The insured held a home building and contents insurance policy. The insured’s property was damaged after a severe hailstorm. In January 2017, the Insured made a claim on the policy. Youi appointed one of its network builders to assess the damage and carry out the repair works. Between February and May 2017 Youi had received complaints about the quality of workmanship and delays in repairs carried out by its nominated builder that had been assigned to repair the insured’s house. It suspended that builder from its network for any future jobs but the builder remained on the insured’s site. After further substantial delay, the builder finally commenced the rectification works in October 2017 but did not carry out the works adequately. The insurer failed to appropriately address the insured’s concerns about the delays and the workmanship.
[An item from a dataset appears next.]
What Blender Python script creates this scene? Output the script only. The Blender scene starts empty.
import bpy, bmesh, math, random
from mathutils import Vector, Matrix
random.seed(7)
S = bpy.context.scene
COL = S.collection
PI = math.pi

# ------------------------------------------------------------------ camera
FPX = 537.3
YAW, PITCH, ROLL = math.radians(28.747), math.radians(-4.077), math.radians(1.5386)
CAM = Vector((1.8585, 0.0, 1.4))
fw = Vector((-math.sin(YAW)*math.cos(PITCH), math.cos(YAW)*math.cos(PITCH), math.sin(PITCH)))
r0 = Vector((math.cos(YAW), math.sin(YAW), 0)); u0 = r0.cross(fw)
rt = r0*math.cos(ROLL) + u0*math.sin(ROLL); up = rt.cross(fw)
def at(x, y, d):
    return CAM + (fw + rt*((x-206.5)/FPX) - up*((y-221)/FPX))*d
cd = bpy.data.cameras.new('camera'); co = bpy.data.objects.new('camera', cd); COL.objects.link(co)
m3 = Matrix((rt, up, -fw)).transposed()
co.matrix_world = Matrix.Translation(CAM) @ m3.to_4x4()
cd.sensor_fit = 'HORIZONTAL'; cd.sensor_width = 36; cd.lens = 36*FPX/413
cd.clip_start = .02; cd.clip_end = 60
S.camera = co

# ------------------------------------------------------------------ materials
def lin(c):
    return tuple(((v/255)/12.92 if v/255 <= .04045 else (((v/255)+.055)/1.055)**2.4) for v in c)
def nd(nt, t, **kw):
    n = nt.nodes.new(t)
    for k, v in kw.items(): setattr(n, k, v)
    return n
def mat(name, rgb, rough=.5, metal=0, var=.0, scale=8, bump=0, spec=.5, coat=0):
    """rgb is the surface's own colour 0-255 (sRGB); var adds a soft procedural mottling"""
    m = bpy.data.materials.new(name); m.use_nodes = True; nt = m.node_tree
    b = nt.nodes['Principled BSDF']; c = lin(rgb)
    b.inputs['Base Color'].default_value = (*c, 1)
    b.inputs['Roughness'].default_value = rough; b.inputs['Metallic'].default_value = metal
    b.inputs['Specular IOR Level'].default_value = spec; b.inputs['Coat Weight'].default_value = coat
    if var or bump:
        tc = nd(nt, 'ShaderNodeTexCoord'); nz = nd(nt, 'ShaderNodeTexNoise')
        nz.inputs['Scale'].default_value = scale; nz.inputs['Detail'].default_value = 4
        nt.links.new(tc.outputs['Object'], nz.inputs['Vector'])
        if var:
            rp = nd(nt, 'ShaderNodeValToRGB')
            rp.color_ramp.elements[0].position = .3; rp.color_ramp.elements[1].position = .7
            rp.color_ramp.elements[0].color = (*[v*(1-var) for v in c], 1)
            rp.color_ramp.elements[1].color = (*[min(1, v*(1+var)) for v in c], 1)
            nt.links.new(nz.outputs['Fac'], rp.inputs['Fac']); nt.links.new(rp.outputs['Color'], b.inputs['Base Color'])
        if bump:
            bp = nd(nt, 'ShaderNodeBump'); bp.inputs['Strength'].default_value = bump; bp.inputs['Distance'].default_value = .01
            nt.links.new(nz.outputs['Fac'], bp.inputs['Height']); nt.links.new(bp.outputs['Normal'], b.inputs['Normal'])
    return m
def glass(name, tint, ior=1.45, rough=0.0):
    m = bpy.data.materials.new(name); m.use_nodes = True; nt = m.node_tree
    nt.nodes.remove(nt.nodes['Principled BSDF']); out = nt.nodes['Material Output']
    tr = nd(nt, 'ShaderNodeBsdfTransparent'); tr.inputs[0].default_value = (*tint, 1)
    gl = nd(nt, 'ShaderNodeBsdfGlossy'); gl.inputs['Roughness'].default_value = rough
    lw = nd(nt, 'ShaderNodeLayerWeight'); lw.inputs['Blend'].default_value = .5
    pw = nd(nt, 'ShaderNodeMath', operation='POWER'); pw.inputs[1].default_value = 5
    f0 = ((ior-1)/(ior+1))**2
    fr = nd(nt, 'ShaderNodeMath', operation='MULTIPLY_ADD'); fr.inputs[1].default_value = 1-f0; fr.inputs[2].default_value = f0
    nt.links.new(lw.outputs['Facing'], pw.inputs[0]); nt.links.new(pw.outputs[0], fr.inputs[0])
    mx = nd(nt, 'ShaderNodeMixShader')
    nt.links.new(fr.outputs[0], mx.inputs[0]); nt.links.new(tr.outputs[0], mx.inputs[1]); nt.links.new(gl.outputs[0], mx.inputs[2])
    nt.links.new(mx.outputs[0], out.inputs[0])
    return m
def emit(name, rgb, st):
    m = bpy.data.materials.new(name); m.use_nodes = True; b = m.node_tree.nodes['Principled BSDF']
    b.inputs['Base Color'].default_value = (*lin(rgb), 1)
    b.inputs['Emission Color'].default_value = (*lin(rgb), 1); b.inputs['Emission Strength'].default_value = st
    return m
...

Further delays in completion of the repairs ultimately led to a complaint which was taken up against the insurer by the relevant regulatory body, ASIC.

The result

His Honour held that the insurer breached its obligation to act in utmost good faith to the insured because it failed to take reasonable care to:

  • inform the Insured that the contractor it proposed to carry out repairs to the Insured’s property had been the subject of numerous complaints to Youi in respect of delays and the quality of its work;
  • inform the Insured that the builder was not a repairer acceptable to Youi and/or a repairer from Youi’s network of recommended repairers, for the purposes of, and, as required by, the Policy;
  • failed to take reasonable steps to ensure that any builder commenced the repairs to the Property;
  • failed to take reasonable steps to consider and respond to the formal complaint made by the Insured; and
  • failed to take reasonable steps to respond to an email the Insured sent to Youi, which further delaying the completion of the repairs.
The lesson

While the facts in the above are not particularly remarkable and relate to a relatively small building claim, the result in this case is a warning and lesson for insurers. Insurers should take heed of the extraordinary costs that can be incurred if there is a failure to properly handle a claim in compliance with the duty of utmost good faith implied into each insurance contract by section 13 of the Insurance Contracts Act 1984 (Cth).

The result of Youi’s failure to act in utmost good faith was that proceedings were commenced by ASIC of behalf of the insured. Both parties were represented by leading Senior and Queen’s Counsel and top-tier law firms. Although the matter was ultimately determined “on the papers” without the need for an in-person hearing (almost 4 years after the insured’s claim was made on the policy), the cost of the proceeding is likely to have substantially outweighed the costs of repairs to the insured’s house. Obviously, it is in insurers’ best interest that such claims handling errors be avoided and that everything is done to properly handle claims as the law dictates that they must.

Utmost good-faith – s 13 Insurance Contracts Act 1984 (Cth)

In his judgment Allsop CJ helpfully reiterated the principles that will be applied when the Court considers whether an insurer has complied with its obligation to act in utmost good faith as implied into contracts of insurance by s 13 of the Insurance Contracts Act 1984 (Cth).

It is important to recognise that a lack of honesty is not required to find a breach of that duty. An insurer must act, consistently with commercial standards of decency and fairness, with due regard to the interests of the insured, including responding appropriately in a timely way to claims made. The notion of acting in good faith entails acting with honesty and propriety. The phrase encompasses notions of fairness, reasonableness and community standards of decency and fair dealing. For example:

  • A failure to make a prompt admission of liability to meet a sound claim for indemnity and to make payment promptly may be a failure to act with the utmost good faith on the part of an insurer – even if the failure results not from an attempt to achieve an ulterior purpose but results merely from a failure to proceed reasonably promptly when all relevant material is at hand.
  • A failure by an insurer to make and communicate within a reasonable time a decision of acceptance or rejection of a claim for indemnity, by reason of negligence or unjustified and unwarrantable suspicion as to the bona fides of the claim by the insured, may constitute a failure on the part of the insurer to act towards the insured with the utmost good faith in dealing with the claim.

An insurer should make full and frank disclosure and deal with the insured with clarity, candour, and in a timely way. For both insurers and insured’s alike, the obligation for insurers and insureds to act in utmost good faith in relation to each other is a fundamental principle of insurance law. As ASIC v Youi demonstrates, the Court will enforce what is often treated by insurers as an ethereal obligation that requires only “lip service”, in a very substantive concrete way.

Throughout the claim resolution process, if insurers fail to professionally and competently work through claims issues with the insured and their broker; articulate a coverage position clearly on a well-reasoned basis; and remain open to alternative views if further information or submissions are put forward, insurers are likely to find themselves before the Federal Court and may end up embroiled in costly and unnecessary litigation bought by a comparatively well-armed and resourced regulatory authority.